The waves lap at the sides of the boat, changing in pattern as Sanada makes a U-turn and comes back to the “beach,” a platform that absorbs energy from the waves. The free-moving models — including a destroyer and catamaran — can move straight ahead, zigzag, make full circles, and capsize.
The wave basin can simulate any size of waves — even monsters that would happen in a storm, Sanada said. One way the UI facility is unique is researchers can replay the trajectory of a past sea disaster and figure out how to avoid it in the future, he said.
“Nobody can imagine what we are doing in landlocked Iowa,” Sanada said.
The numerical models developed at the UI are shared with European and Asian allies, he said.
U.S. Defense Department contracts
The UI has brought in about $16.5 million in external funding for research at the wave basin since 2010 and has about $3.5 million in active grants and contracts, said Troy Lyons, associate director of IIHR (Iowa Institute of Hydraulic Research). About $3 million of that is from five contracts with the U.S. Defense Department and $500,000 is from two private companies.
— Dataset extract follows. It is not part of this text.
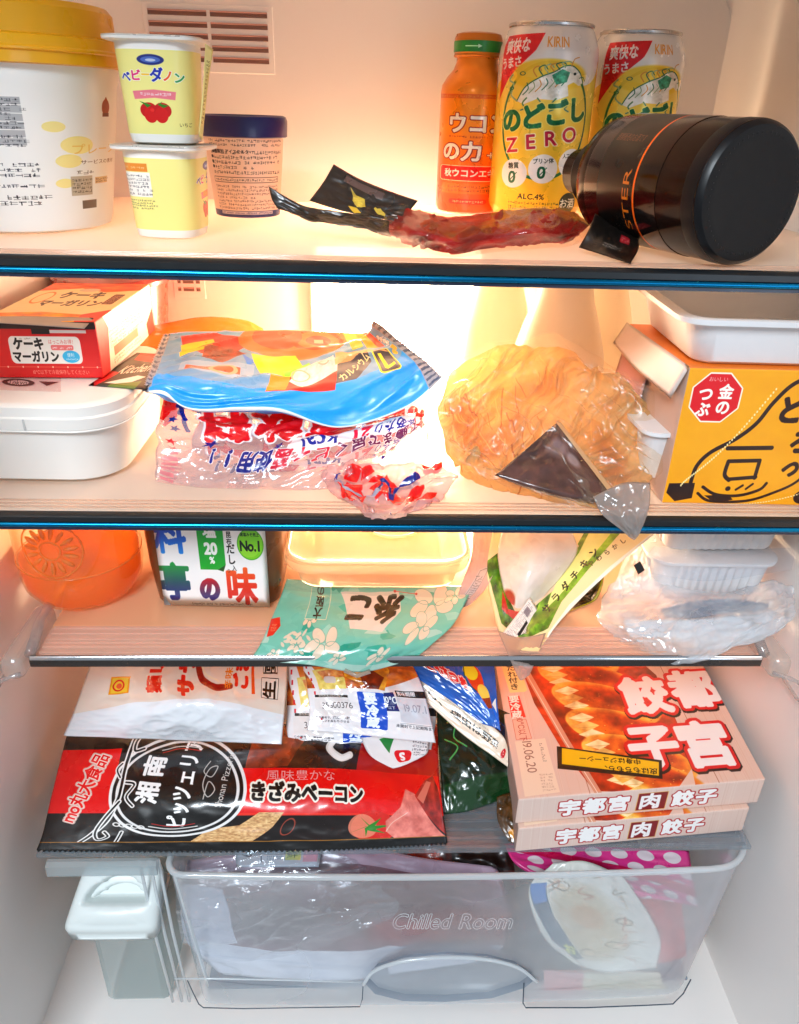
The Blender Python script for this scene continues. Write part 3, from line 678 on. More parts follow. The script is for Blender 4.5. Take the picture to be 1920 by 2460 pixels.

A new concept being used by wave basin researchers is digital design, which allows them to use experiment results, big data and other information and apply machine learning and artificial intelligence to come up with new, more accurate models, Stern said.
He is working to apply digital design to the question of how to reduce wake for small, high-speed autonomous watercraft. Less of a wake means less of a way for enemies to detect the vessels.
Larry Weber, a longtime engineering professor named to lead IIHR last summer, said weather volatility has prompted continued research in the wave basin.
“As our climate changes and storms become more intense, making sure ships stay stable is more important,” he said. The Navy, focused on rapid deployment, is looking for ships that can cross safely through heavy storms rather than waiting for the storm to pass, Weber said.
Flood Center, water sensors and more
Sometimes Iowans think IIHR is just about monitoring water quality — controversial in Iowa because of the toll of agricultural runoff.
The Iowa Legislature this year passed a bill that resulted in an $80,000 budget cut to the UI’s network of nitrate sensors on rivers and streams across the state. Weber said in May the university would work to identify private funding to replace the money.
IIHR also is home to the Iowa Flood Center and the Iowa Geological Survey.
“A lot of people don’t know the breadth and depth of what goes on at IIHR,” Weber said.